Why is the image of the map $f(x) =(sin(x),1- cos(x))$ for $x\in [0, 2\pi)$ and $f =\operatorname{id}$ otherwise not a submanifold of $\mathbb{R}^2$?

Question

Consider the map $f: (-\infty, 2\pi) \to \mathbb{R}^2$ s.t $f(x) = (sin(x), 1- cos(x))$ for $x\in [0, 2\pi)$ and $f(x) = (\operatorname{id}(x), 0)$ for the rest of its domain.

In the book of Chillingworth, Differential Topology, it is stated that the image of this map is not a sub manifold of $\mathbb{R}^2$ even though it has maximal rank for any point on its domain.

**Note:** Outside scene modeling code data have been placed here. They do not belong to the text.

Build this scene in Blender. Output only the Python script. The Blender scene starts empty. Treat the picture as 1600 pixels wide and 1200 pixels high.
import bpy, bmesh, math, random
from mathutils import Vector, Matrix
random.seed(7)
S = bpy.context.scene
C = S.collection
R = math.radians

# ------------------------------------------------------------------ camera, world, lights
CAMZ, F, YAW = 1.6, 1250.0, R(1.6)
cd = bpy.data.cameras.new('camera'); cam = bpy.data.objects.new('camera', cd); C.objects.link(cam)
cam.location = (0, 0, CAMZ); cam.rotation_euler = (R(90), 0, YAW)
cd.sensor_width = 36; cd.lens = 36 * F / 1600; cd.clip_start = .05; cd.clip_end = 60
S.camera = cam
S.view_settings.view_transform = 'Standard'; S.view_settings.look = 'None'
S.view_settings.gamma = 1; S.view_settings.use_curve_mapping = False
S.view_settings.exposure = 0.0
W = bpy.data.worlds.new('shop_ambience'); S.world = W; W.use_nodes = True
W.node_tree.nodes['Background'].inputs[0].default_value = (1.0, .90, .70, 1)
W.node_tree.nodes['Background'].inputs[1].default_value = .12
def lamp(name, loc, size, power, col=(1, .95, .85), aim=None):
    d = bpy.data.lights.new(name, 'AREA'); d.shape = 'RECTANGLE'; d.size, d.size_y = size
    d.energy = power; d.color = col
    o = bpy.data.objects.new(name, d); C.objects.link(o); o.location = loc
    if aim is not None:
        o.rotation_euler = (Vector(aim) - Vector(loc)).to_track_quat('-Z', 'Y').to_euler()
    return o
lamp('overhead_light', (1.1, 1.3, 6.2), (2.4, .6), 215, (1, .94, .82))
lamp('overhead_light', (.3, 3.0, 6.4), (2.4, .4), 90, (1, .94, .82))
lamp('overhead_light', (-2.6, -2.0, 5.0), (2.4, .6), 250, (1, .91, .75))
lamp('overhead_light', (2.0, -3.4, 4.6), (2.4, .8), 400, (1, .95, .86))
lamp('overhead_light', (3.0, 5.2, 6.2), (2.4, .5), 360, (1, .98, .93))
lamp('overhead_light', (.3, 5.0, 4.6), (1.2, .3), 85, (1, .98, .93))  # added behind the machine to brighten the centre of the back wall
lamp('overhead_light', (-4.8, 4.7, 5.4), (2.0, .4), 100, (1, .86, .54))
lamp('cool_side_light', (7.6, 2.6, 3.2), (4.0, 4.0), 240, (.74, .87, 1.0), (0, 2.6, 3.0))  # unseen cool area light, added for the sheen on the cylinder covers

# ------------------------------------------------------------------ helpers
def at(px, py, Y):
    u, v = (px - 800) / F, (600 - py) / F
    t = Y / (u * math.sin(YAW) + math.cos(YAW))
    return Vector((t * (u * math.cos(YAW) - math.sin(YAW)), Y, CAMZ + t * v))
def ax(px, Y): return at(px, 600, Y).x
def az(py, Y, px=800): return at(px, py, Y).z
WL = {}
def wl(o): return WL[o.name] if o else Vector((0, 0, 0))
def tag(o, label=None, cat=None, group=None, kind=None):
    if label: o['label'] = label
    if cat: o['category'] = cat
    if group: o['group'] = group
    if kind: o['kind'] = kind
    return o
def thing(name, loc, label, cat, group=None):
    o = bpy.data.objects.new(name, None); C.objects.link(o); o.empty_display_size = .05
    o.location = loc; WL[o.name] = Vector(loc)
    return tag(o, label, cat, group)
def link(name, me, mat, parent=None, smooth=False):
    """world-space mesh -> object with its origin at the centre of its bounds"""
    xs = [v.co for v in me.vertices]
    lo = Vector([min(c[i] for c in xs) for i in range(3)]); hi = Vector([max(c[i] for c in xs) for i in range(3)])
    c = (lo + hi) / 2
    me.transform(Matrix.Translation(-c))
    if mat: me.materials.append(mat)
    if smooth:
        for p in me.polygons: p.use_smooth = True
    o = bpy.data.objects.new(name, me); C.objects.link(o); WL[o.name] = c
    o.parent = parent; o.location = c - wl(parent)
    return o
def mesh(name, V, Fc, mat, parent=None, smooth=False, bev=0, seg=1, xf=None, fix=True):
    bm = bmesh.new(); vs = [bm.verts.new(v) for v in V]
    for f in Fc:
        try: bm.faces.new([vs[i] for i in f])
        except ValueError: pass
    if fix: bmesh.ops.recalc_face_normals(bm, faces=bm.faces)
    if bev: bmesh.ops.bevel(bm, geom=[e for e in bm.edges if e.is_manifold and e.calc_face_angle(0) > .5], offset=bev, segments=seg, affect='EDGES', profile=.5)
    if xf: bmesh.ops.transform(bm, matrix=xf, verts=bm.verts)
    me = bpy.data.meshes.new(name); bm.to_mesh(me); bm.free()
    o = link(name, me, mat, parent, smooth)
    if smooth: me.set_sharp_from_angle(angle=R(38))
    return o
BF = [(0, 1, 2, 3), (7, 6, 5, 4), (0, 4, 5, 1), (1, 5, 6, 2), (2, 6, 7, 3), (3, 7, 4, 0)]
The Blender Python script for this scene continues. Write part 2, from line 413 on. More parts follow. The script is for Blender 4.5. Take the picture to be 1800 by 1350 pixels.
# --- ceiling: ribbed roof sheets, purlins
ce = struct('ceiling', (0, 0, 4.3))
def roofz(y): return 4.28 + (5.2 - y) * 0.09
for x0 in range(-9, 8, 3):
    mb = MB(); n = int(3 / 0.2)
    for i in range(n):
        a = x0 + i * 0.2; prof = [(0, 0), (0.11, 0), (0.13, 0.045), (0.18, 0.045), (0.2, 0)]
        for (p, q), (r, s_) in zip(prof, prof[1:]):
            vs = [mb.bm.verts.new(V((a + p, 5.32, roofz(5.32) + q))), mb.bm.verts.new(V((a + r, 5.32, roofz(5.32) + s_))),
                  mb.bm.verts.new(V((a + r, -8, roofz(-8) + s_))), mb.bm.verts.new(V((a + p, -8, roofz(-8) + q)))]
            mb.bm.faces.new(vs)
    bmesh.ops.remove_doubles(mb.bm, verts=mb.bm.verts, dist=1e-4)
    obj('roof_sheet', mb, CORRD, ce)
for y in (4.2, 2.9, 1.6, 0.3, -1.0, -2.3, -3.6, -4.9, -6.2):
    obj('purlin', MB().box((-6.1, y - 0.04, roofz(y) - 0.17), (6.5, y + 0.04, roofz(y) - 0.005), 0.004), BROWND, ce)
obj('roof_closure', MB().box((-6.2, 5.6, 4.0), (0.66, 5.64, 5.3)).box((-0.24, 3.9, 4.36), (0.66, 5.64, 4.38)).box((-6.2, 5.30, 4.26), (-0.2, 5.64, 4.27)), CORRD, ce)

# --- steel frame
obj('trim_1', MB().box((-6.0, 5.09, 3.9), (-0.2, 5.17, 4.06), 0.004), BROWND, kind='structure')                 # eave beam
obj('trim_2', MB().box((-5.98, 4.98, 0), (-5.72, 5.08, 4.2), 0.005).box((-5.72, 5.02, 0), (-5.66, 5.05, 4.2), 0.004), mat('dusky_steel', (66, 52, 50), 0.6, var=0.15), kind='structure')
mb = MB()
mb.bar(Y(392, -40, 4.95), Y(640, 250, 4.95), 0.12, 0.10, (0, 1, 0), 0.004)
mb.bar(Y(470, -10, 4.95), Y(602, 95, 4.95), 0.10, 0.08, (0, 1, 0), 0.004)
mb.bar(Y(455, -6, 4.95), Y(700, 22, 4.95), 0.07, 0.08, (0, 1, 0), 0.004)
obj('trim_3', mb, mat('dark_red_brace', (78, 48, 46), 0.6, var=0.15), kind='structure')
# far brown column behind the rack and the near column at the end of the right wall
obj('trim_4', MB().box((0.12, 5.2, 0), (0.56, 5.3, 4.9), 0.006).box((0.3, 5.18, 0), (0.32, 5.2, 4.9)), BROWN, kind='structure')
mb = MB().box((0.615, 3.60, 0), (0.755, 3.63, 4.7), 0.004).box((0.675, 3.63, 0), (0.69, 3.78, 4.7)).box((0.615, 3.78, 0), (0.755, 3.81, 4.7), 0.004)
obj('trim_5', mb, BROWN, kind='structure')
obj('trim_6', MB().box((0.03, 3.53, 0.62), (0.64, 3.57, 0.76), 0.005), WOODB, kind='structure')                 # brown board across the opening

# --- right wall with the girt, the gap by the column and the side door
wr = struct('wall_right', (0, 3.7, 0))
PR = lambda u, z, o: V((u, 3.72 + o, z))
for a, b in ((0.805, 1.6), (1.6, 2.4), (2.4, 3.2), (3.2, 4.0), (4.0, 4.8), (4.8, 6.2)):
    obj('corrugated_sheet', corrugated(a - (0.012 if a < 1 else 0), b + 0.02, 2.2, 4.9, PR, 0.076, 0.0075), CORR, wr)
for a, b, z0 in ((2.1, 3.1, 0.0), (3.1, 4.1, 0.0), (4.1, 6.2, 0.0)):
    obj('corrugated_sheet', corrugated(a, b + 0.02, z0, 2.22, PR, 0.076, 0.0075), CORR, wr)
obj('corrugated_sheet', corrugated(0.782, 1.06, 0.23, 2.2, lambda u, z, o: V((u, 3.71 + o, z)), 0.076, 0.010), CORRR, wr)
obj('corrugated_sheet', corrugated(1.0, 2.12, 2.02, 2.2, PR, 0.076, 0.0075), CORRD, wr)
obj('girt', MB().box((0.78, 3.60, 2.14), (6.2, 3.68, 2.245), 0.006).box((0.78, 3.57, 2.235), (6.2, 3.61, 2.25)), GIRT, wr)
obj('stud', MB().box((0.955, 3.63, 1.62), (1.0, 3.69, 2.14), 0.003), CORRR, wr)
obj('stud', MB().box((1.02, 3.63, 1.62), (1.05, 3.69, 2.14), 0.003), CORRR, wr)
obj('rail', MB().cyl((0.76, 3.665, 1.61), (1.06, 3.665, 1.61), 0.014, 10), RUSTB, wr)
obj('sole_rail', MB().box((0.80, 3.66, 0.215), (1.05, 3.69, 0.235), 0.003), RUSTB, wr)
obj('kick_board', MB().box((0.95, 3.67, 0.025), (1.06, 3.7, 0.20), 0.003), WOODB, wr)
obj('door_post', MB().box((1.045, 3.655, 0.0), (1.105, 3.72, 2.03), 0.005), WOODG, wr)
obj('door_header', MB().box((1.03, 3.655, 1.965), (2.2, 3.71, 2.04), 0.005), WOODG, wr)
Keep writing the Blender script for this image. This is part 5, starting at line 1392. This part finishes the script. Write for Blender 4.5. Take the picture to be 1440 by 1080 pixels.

However, I cannot understand why it is the case, i.e why the image is not a sub manifold ?

Answer 1

It is not a submanifold because the region near $(0,0)$ is not locally hoeomorphic to $\mathbb R$. Take any neighborhood of $(0,0)$, remove $(0,0)$ from it, and you will get at least three connected components. If it was locally homeomorphic to $\mathbb R$, then you should get only two connected components in some cases.

Answer 2

A circle together with a half-line going to the left.

The point at the bottom of the circle is your problem, where no neighborhood of it is homeomorphic to $(-\epsilon,\epsilon)$.